Restate, word for word, every line of the data.

-- Begin --

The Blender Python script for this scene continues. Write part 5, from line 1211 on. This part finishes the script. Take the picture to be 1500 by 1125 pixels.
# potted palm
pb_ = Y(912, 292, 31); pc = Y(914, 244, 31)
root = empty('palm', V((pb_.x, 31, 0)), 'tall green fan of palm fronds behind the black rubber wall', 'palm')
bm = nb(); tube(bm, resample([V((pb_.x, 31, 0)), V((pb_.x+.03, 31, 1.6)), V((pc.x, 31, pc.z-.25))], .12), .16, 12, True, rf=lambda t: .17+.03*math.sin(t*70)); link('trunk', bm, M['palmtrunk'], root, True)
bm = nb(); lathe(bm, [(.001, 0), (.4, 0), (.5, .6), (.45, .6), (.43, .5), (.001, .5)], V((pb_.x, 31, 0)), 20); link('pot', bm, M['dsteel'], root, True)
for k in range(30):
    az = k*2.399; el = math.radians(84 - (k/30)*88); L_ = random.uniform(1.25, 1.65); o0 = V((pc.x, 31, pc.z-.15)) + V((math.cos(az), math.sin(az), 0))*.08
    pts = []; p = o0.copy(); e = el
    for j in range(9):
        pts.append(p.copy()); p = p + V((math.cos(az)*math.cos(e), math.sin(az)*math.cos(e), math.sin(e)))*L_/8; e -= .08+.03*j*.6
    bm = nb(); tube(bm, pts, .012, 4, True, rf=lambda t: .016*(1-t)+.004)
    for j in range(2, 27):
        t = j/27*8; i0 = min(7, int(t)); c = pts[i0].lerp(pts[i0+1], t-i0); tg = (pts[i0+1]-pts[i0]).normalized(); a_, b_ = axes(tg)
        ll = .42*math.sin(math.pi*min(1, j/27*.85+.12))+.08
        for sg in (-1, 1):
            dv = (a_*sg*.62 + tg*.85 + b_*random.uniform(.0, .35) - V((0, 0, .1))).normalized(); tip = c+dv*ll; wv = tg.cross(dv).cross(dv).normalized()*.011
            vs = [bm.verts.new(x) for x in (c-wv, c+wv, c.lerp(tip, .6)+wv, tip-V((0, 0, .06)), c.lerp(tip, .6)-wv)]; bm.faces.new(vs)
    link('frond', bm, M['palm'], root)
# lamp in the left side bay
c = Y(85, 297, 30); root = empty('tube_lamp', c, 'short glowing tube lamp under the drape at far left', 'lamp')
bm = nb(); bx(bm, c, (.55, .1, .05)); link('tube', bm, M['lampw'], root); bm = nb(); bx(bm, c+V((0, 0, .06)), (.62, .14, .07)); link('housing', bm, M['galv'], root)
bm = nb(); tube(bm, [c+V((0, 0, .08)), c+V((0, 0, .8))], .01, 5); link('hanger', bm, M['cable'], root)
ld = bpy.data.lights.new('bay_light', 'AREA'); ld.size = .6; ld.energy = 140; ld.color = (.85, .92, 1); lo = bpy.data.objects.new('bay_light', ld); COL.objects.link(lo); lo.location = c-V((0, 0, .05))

-- End --

**EXERCISE RESPONSE**
The Blender Python script for this scene continues. Write part 5, from line 1211 on. This part finishes the script. Take the picture to be 1500 by 1125 pixels.
# potted palm
pb_ = Y(912, 292, 31); pc = Y(914, 244, 31)
root = empty('palm', V((pb_.x, 31, 0)), 'tall green fan of palm fronds behind the black rubber wall', 'palm')
bm = nb(); tube(bm, resample([V((pb_.x, 31, 0)), V((pb_.x+.03, 31, 1.6)), V((pc.x, 31, pc.z-.25))], .12), .16, 12, True, rf=lambda t: .17+.03*math.sin(t*70)); link('trunk', bm, M['palmtrunk'], root, True)
bm = nb(); lathe(bm, [(.001, 0), (.4, 0), (.5, .6), (.45, .6), (.43, .5), (.001, .5)], V((pb_.x, 31, 0)), 20); link('pot', bm, M['dsteel'], root, True)
for k in range(30):
    az = k*2.399; el = math.radians(84 - (k/30)*88); L_ = random.uniform(1.25, 1.65); o0 = V((pc.x, 31, pc.z-.15)) + V((math.cos(az), math.sin(az), 0))*.08
    pts = []; p = o0.copy(); e = el
    for j in range(9):
        pts.append(p.copy()); p = p + V((math.cos(az)*math.cos(e), math.sin(az)*math.cos(e), math.sin(e)))*L_/8; e -= .08+.03*j*.6
    bm = nb(); tube(bm, pts, .012, 4, True, rf=lambda t: .016*(1-t)+.004)
    for j in range(2, 27):
        t = j/27*8; i0 = min(7, int(t)); c = pts[i0].lerp(pts[i0+1], t-i0); tg = (pts[i0+1]-pts[i0]).normalized(); a_, b_ = axes(tg)
        ll = .42*math.sin(math.pi*min(1, j/27*.85+.12))+.08
        for sg in (-1, 1):
            dv = (a_*sg*.62 + tg*.85 + b_*random.uniform(.0, .35) - V((0, 0, .1))).normalized(); tip = c+dv*ll; wv = tg.cross(dv).cross(dv).normalized()*.011
            vs = [bm.verts.new(x) for x in (c-wv, c+wv, c.lerp(tip, .6)+wv, tip-V((0, 0, .06)), c.lerp(tip, .6)-wv)]; bm.faces.new(vs)
    link('frond', bm, M['palm'], root)
# lamp in the left side bay
c = Y(85, 297, 30); root = empty('tube_lamp', c, 'short glowing tube lamp under the drape at far left', 'lamp')
bm = nb(); bx(bm, c, (.55, .1, .05)); link('tube', bm, M['lampw'], root); bm = nb(); bx(bm, c+V((0, 0, .06)), (.62, .14, .07)); link('housing', bm, M['galv'], root)
bm = nb(); tube(bm, [c+V((0, 0, .08)), c+V((0, 0, .8))], .01, 5); link('hanger', bm, M['cable'], root)
ld = bpy.data.lights.new('bay_light', 'AREA'); ld.size = .6; ld.energy = 140; ld.color = (.85, .92, 1); lo = bpy.data.objects.new('bay_light', ld); COL.objects.link(lo); lo.location = c-V((0, 0, .05))